Output the data below in full, byte for byte. Nothing may differ.
━━ RECORDED INFORMATION ━━
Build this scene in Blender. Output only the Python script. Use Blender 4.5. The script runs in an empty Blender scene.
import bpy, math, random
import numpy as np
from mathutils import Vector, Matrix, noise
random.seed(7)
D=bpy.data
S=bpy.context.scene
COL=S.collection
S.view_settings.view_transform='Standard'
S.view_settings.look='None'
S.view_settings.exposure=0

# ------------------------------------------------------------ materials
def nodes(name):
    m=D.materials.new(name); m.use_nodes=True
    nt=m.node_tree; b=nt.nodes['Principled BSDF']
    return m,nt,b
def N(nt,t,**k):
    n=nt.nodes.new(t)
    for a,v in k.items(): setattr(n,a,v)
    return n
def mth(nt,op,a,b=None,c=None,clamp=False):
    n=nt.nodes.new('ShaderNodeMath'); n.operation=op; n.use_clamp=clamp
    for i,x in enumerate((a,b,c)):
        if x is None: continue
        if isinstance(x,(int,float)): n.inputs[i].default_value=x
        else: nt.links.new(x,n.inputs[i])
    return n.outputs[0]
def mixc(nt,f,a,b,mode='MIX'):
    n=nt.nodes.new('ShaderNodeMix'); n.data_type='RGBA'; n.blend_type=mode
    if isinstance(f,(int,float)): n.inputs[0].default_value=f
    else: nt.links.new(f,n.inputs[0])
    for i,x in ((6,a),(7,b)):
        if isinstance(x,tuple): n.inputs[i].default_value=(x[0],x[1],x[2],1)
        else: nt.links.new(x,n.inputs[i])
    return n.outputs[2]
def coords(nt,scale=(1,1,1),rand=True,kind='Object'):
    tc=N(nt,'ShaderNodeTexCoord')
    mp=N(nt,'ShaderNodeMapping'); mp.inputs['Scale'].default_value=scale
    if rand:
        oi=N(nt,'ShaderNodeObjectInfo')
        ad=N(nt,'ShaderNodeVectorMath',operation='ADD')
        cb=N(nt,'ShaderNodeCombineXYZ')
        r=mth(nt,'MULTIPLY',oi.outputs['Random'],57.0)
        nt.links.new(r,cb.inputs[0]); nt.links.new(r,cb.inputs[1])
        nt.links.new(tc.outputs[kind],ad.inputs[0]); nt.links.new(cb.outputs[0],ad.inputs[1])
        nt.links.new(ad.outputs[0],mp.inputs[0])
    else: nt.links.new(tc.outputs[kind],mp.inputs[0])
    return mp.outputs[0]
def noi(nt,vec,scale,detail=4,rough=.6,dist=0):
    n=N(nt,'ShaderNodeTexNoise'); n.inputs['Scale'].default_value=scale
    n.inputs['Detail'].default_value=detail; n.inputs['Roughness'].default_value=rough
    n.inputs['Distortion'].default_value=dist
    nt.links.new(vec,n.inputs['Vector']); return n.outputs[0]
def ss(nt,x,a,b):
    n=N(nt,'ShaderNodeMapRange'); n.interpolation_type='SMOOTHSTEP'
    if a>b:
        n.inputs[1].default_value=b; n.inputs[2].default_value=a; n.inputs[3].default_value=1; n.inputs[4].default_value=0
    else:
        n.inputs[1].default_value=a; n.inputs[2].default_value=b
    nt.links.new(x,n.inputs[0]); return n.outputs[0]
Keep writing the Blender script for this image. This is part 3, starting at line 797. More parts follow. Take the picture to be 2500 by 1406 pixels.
━━━
* OUTPUT OF THE TASK:
Build this scene in Blender. Output only the Python script. Use Blender 4.5. The script runs in an empty Blender scene.
import bpy, math, random
import numpy as np
from mathutils import Vector, Matrix, noise
random.seed(7)
D=bpy.data
S=bpy.context.scene
COL=S.collection
S.view_settings.view_transform='Standard'
S.view_settings.look='None'
S.view_settings.exposure=0

# ------------------------------------------------------------ materials
def nodes(name):
    m=D.materials.new(name); m.use_nodes=True
    nt=m.node_tree; b=nt.nodes['Principled BSDF']
    return m,nt,b
def N(nt,t,**k):
    n=nt.nodes.new(t)
    for a,v in k.items(): setattr(n,a,v)
    return n
def mth(nt,op,a,b=None,c=None,clamp=False):
    n=nt.nodes.new('ShaderNodeMath'); n.operation=op; n.use_clamp=clamp
    for i,x in enumerate((a,b,c)):
        if x is None: continue
        if isinstance(x,(int,float)): n.inputs[i].default_value=x
        else: nt.links.new(x,n.inputs[i])
    return n.outputs[0]
def mixc(nt,f,a,b,mode='MIX'):
    n=nt.nodes.new('ShaderNodeMix'); n.data_type='RGBA'; n.blend_type=mode
    if isinstance(f,(int,float)): n.inputs[0].default_value=f
    else: nt.links.new(f,n.inputs[0])
    for i,x in ((6,a),(7,b)):
        if isinstance(x,tuple): n.inputs[i].default_value=(x[0],x[1],x[2],1)
        else: nt.links.new(x,n.inputs[i])
    return n.outputs[2]
def coords(nt,scale=(1,1,1),rand=True,kind='Object'):
    tc=N(nt,'ShaderNodeTexCoord')
    mp=N(nt,'ShaderNodeMapping'); mp.inputs['Scale'].default_value=scale
    if rand:
        oi=N(nt,'ShaderNodeObjectInfo')
        ad=N(nt,'ShaderNodeVectorMath',operation='ADD')
        cb=N(nt,'ShaderNodeCombineXYZ')
        r=mth(nt,'MULTIPLY',oi.outputs['Random'],57.0)
        nt.links.new(r,cb.inputs[0]); nt.links.new(r,cb.inputs[1])
        nt.links.new(tc.outputs[kind],ad.inputs[0]); nt.links.new(cb.outputs[0],ad.inputs[1])
        nt.links.new(ad.outputs[0],mp.inputs[0])
    else: nt.links.new(tc.outputs[kind],mp.inputs[0])
    return mp.outputs[0]
def noi(nt,vec,scale,detail=4,rough=.6,dist=0):
    n=N(nt,'ShaderNodeTexNoise'); n.inputs['Scale'].default_value=scale
    n.inputs['Detail'].default_value=detail; n.inputs['Roughness'].default_value=rough
    n.inputs['Distortion'].default_value=dist
    nt.links.new(vec,n.inputs['Vector']); return n.outputs[0]
def ss(nt,x,a,b):
    n=N(nt,'ShaderNodeMapRange'); n.interpolation_type='SMOOTHSTEP'
    if a>b:
        n.inputs[1].default_value=b; n.inputs[2].default_value=a; n.inputs[3].default_value=1; n.inputs[4].default_value=0
    else:
        n.inputs[1].default_value=a; n.inputs[2].default_value=b
    nt.links.new(x,n.inputs[0]); return n.outputs[0]
Keep writing the Blender script for this image. This is part 3, starting at line 797. More parts follow. Take the picture to be 2500 by 1406 pixels.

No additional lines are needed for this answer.